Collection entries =
»»
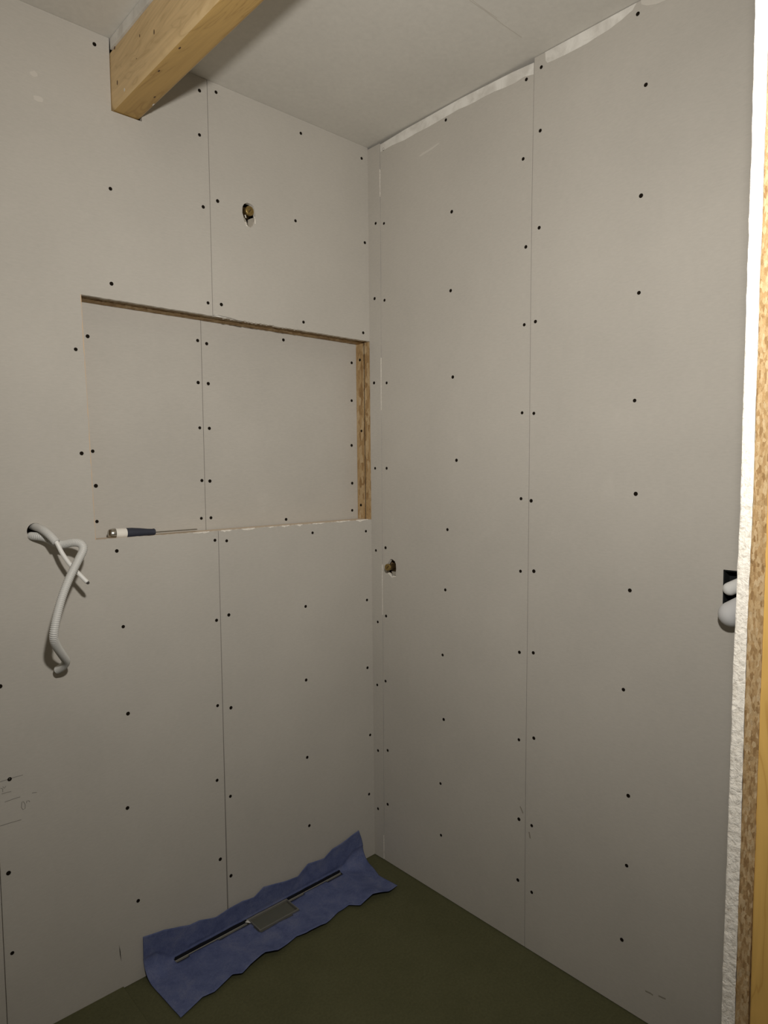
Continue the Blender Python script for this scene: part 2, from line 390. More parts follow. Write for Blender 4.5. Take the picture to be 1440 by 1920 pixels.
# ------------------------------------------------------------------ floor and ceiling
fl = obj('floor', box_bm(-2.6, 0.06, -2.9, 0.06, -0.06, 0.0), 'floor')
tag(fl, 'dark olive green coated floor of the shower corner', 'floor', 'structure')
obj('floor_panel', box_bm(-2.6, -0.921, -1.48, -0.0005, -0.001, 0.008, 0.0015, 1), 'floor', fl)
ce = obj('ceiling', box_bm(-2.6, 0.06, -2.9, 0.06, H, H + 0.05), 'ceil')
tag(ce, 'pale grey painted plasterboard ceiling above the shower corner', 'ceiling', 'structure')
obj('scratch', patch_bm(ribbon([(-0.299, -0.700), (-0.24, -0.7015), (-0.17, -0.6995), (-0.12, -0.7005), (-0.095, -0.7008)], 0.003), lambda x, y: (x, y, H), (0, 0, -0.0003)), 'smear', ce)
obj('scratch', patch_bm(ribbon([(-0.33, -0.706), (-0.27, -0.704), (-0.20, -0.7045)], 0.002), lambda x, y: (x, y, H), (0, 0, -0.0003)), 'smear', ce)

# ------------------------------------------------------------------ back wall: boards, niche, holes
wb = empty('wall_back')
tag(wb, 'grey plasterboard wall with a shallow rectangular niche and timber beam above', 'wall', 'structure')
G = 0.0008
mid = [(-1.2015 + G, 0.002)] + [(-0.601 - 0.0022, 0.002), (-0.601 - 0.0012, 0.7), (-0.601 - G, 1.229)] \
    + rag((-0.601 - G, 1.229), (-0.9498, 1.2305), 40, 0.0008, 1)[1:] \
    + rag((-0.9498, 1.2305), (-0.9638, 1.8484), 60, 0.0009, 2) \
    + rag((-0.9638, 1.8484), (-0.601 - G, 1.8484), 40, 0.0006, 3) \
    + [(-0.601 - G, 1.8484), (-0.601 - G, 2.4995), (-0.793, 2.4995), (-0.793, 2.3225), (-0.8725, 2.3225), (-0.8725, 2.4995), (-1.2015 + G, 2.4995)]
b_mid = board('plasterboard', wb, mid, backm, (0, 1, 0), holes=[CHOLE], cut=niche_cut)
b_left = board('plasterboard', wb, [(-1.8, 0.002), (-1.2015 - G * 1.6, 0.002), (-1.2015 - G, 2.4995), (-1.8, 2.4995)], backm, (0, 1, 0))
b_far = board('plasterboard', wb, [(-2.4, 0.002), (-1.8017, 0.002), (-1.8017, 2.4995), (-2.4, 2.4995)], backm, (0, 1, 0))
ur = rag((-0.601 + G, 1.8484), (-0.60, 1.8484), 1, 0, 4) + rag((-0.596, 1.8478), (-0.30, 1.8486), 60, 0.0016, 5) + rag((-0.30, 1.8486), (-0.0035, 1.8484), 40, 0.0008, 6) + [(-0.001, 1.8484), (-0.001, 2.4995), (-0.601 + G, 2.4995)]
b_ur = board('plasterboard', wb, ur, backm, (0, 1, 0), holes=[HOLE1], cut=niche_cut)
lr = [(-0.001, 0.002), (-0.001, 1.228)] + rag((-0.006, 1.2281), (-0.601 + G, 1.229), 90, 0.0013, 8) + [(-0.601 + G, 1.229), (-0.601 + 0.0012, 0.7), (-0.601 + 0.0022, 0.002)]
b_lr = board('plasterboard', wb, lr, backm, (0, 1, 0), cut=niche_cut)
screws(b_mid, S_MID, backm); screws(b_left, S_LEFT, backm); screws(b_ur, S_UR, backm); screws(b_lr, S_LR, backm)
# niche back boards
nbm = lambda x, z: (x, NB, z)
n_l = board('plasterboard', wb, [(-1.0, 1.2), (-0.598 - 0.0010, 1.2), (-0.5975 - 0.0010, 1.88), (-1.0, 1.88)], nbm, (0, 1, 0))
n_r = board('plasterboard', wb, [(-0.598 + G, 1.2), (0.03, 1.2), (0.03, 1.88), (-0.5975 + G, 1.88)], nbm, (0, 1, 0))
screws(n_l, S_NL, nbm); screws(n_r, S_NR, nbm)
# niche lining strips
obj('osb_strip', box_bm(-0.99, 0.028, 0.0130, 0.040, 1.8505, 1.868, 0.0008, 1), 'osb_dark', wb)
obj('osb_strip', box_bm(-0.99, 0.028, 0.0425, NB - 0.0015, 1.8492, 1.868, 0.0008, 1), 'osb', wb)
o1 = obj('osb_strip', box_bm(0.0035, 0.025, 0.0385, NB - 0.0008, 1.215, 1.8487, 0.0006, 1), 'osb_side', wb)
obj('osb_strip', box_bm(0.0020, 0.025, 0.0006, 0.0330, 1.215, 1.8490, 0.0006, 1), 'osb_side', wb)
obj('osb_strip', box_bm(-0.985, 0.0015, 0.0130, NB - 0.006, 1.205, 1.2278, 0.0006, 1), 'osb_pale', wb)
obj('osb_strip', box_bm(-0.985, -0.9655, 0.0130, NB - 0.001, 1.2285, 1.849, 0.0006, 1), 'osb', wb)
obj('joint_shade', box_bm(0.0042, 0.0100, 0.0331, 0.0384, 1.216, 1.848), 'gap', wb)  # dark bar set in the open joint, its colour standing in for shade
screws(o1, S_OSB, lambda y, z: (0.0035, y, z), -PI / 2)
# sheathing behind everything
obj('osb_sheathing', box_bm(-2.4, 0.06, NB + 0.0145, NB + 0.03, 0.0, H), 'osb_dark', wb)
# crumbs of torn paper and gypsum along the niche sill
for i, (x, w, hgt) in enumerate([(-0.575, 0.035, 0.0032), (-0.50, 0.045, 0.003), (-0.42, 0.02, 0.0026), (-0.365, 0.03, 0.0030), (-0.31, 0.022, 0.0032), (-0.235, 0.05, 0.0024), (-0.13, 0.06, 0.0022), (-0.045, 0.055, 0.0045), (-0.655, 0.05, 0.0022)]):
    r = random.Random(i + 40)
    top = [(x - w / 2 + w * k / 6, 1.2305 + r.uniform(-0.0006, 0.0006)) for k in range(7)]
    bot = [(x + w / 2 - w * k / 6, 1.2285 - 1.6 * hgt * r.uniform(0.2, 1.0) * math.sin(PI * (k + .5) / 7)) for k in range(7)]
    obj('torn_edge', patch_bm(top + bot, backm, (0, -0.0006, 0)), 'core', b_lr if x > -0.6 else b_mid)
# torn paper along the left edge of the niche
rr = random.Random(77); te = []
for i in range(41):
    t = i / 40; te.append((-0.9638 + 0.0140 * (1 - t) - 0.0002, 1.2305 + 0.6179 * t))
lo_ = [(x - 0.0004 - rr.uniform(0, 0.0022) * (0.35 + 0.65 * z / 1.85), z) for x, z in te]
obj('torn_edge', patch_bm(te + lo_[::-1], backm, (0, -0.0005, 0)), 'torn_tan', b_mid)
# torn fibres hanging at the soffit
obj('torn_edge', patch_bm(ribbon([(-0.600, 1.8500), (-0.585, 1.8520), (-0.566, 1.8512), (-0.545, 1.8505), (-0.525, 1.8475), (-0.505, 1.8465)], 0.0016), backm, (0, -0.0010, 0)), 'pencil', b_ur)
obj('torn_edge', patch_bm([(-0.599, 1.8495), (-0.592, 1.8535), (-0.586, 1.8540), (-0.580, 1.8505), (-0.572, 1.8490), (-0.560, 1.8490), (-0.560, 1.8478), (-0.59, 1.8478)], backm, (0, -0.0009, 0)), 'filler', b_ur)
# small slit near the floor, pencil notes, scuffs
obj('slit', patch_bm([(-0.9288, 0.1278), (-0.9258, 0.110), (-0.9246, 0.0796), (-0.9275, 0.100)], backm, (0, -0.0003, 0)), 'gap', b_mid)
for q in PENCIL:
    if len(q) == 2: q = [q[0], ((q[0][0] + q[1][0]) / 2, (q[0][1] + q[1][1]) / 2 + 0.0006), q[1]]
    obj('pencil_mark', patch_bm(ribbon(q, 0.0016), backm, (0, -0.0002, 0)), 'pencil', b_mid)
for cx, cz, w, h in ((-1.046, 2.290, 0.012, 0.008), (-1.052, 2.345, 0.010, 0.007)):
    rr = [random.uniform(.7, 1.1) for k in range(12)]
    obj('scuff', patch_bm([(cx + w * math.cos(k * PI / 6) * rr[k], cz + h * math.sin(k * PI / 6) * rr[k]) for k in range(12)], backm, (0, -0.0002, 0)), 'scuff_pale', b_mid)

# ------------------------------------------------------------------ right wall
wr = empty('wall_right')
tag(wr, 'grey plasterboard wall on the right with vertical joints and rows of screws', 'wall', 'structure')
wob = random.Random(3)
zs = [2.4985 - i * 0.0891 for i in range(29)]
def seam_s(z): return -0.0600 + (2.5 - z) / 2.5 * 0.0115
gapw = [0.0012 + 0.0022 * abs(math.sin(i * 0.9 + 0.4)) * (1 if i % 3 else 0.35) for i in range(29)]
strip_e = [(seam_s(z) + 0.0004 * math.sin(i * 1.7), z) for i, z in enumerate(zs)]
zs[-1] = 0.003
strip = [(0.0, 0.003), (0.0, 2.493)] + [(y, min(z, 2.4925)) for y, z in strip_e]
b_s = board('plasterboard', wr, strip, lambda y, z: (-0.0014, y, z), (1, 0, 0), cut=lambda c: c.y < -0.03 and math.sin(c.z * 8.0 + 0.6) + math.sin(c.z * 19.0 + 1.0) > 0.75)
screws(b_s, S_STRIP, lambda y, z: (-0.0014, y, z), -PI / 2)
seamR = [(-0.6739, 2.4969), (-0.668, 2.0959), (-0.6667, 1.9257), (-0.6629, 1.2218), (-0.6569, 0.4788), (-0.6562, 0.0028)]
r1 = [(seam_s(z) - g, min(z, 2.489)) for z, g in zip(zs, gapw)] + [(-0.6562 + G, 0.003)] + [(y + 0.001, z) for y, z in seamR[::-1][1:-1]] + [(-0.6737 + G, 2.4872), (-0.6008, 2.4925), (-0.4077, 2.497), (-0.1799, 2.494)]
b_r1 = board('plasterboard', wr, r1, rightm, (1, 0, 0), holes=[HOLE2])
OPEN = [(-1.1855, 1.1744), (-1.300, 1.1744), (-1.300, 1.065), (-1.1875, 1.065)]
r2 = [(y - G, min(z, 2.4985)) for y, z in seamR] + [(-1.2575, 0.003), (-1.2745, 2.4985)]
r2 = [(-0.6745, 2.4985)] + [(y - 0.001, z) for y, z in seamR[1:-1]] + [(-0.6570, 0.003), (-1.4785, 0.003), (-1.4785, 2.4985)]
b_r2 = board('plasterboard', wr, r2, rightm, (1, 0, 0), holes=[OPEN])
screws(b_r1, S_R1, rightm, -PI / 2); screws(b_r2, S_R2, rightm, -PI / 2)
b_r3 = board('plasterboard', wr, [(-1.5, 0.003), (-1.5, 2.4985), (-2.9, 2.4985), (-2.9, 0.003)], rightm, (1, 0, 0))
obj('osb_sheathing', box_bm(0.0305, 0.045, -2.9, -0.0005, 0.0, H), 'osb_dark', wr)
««
»»
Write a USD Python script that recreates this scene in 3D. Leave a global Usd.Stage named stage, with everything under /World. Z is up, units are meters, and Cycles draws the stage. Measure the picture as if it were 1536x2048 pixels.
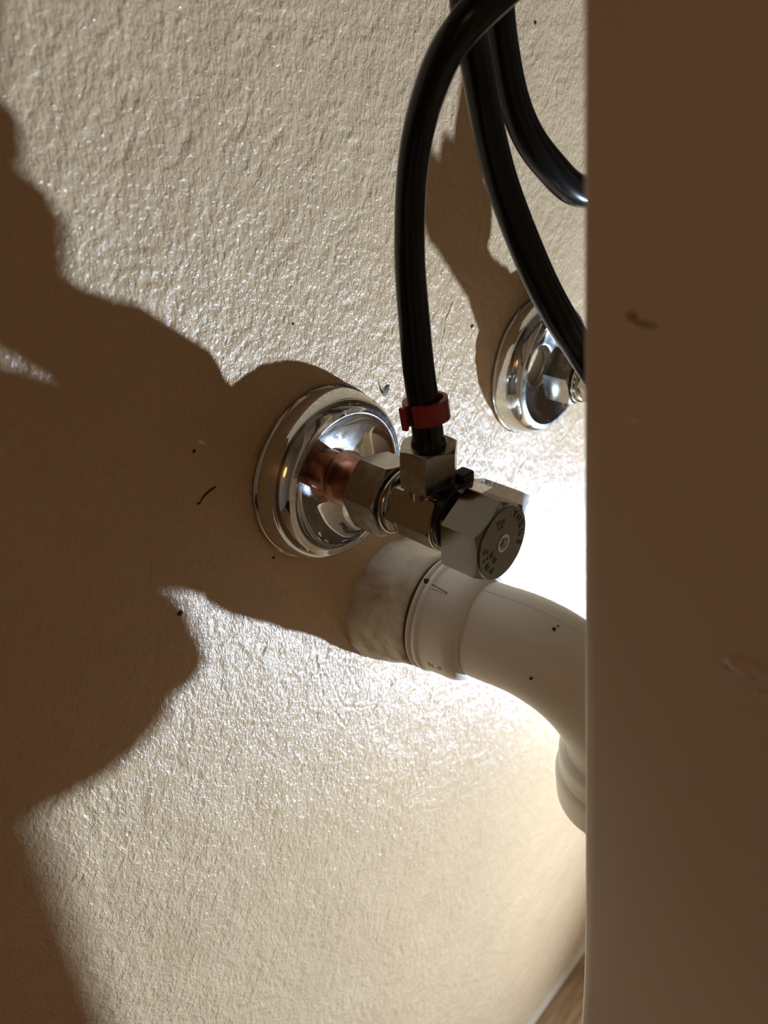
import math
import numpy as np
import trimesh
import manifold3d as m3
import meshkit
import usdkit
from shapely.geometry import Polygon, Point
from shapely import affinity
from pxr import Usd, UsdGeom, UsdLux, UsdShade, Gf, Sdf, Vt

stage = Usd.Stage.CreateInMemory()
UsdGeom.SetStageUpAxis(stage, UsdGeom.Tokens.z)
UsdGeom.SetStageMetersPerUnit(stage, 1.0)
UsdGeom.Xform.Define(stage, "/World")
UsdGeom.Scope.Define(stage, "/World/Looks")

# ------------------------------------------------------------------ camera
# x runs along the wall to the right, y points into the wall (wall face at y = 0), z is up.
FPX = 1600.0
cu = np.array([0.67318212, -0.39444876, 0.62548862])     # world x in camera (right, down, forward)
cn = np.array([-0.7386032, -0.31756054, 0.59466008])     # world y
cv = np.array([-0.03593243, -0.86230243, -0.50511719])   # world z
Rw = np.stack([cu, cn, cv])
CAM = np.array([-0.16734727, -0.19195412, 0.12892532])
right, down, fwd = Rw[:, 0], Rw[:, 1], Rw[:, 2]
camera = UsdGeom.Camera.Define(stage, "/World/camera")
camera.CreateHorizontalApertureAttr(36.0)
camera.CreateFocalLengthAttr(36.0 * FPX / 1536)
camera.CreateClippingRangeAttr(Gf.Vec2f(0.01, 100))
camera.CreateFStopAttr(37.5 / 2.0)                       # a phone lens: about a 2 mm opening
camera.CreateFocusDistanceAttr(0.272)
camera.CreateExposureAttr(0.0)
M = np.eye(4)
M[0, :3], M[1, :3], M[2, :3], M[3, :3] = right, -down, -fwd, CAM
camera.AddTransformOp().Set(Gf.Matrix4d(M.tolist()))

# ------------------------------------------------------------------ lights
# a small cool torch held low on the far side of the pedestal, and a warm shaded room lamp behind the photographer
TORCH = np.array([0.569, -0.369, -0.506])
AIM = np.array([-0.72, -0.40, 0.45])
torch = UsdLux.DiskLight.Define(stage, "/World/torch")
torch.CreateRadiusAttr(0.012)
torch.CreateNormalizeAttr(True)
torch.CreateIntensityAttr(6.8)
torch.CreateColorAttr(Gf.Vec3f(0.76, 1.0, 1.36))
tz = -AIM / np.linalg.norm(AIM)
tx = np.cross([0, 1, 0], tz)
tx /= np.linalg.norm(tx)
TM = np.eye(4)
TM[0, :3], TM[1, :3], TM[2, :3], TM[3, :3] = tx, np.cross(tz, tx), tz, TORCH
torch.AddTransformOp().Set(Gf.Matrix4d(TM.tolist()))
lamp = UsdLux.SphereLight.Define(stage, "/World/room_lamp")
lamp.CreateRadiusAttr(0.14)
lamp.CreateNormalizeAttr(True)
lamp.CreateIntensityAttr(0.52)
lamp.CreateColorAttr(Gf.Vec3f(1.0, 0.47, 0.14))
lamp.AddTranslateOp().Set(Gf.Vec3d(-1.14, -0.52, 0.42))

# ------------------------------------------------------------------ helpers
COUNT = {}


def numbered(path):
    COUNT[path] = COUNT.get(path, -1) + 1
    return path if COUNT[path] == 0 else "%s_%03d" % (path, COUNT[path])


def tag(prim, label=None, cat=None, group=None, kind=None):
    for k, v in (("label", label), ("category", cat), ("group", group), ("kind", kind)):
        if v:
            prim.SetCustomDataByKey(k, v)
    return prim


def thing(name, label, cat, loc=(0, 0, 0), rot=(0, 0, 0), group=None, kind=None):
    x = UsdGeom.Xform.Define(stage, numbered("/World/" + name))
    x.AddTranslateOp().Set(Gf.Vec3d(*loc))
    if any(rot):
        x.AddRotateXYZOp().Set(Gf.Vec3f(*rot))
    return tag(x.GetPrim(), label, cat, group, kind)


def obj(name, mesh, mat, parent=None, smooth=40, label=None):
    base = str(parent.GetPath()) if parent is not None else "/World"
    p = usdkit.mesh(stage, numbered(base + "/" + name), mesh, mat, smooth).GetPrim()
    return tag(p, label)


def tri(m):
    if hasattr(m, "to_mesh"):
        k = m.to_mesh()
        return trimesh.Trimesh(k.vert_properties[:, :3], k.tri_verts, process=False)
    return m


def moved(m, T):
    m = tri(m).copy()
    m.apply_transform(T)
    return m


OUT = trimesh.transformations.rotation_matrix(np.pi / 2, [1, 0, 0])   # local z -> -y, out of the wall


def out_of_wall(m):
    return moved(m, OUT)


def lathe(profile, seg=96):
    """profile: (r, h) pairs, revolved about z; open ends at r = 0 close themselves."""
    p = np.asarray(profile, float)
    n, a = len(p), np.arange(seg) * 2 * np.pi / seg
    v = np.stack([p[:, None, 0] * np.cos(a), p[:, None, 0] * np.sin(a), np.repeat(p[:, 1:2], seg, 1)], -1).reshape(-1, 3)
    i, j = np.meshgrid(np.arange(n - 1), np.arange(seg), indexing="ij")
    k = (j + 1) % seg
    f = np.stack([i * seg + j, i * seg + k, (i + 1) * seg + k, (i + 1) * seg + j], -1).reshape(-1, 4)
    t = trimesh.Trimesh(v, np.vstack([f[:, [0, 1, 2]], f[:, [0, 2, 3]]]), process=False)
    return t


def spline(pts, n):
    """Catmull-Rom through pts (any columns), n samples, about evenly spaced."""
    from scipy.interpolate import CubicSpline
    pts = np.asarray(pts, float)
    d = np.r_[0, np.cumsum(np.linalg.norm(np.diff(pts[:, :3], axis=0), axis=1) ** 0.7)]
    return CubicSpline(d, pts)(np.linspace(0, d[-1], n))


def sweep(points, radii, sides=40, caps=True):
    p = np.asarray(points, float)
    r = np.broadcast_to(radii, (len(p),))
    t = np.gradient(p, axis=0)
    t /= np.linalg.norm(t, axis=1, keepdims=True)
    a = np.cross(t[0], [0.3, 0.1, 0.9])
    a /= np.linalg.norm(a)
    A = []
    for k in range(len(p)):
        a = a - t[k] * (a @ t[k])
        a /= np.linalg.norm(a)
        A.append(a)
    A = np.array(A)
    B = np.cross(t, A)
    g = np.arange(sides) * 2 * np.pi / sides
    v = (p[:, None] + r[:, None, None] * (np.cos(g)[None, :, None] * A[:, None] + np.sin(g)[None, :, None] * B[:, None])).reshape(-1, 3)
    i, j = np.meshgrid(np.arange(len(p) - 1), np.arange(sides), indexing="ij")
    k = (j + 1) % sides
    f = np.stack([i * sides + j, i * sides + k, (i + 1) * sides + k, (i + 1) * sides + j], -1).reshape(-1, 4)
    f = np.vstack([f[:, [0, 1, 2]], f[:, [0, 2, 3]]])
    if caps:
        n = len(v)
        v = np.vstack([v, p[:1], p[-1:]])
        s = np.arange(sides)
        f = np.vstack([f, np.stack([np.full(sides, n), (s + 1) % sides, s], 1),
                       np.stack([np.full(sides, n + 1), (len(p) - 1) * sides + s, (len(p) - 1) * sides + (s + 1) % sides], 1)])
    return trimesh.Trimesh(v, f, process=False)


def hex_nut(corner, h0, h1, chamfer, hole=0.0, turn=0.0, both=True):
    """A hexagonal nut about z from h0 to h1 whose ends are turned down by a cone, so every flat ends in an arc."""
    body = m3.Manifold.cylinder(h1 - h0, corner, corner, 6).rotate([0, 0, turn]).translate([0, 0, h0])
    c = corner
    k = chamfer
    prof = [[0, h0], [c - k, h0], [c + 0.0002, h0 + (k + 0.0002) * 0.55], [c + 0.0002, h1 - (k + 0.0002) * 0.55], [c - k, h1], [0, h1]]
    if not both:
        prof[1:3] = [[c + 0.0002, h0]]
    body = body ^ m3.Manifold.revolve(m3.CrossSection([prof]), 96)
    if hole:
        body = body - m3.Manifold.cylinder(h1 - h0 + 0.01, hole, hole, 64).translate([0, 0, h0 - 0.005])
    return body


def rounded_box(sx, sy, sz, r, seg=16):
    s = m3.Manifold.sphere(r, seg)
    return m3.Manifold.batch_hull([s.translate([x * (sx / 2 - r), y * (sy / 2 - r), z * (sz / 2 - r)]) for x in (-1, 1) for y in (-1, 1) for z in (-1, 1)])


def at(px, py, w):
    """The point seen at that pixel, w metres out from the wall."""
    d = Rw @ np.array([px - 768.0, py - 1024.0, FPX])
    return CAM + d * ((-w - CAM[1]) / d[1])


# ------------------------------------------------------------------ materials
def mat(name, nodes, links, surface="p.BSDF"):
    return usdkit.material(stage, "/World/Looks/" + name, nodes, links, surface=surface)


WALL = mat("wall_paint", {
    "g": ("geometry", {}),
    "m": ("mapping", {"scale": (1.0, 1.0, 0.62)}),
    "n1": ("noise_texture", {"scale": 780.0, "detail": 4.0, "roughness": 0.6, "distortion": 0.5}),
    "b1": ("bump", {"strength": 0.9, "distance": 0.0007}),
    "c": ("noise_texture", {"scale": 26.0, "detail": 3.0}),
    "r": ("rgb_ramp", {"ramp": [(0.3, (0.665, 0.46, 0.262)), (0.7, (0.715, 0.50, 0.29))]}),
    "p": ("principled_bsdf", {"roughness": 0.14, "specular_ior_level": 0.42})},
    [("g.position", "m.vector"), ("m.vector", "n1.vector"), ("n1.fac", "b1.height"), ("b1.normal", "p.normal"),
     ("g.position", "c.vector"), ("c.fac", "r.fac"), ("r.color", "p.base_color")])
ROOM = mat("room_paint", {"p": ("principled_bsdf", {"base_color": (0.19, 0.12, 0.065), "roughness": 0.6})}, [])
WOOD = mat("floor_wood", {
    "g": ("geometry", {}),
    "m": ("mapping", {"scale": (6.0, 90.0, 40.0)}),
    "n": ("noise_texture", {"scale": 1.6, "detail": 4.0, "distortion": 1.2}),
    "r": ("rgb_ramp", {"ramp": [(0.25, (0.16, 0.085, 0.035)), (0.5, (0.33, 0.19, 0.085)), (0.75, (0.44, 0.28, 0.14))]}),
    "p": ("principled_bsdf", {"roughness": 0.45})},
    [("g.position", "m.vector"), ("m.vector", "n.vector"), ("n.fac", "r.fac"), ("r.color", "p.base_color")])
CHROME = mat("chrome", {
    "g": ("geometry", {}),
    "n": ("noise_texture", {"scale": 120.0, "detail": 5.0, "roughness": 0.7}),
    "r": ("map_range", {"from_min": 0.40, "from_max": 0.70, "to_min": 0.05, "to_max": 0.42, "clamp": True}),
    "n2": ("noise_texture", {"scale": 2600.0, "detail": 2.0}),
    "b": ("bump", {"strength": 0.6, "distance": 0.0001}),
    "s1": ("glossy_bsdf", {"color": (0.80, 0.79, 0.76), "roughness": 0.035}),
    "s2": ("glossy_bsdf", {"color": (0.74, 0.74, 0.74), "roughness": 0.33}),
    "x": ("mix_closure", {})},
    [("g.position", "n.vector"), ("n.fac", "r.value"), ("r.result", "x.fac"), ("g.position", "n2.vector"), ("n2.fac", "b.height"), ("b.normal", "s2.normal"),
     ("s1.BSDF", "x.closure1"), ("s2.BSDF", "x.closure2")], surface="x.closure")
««
Written request = Write out every line of the data that holds the word "script".

Solution to this task =
Continue the Blender Python script for this scene: part 2, from line 390. More parts follow. Write for Blender 4.5. Take the picture to be 1440 by 1920 pixels.
Write a USD Python script that recreates this scene in 3D. Leave a global Usd.Stage named stage, with everything under /World. Z is up, units are meters, and Cycles draws the stage. Measure the picture as if it were 1536x2048 pixels.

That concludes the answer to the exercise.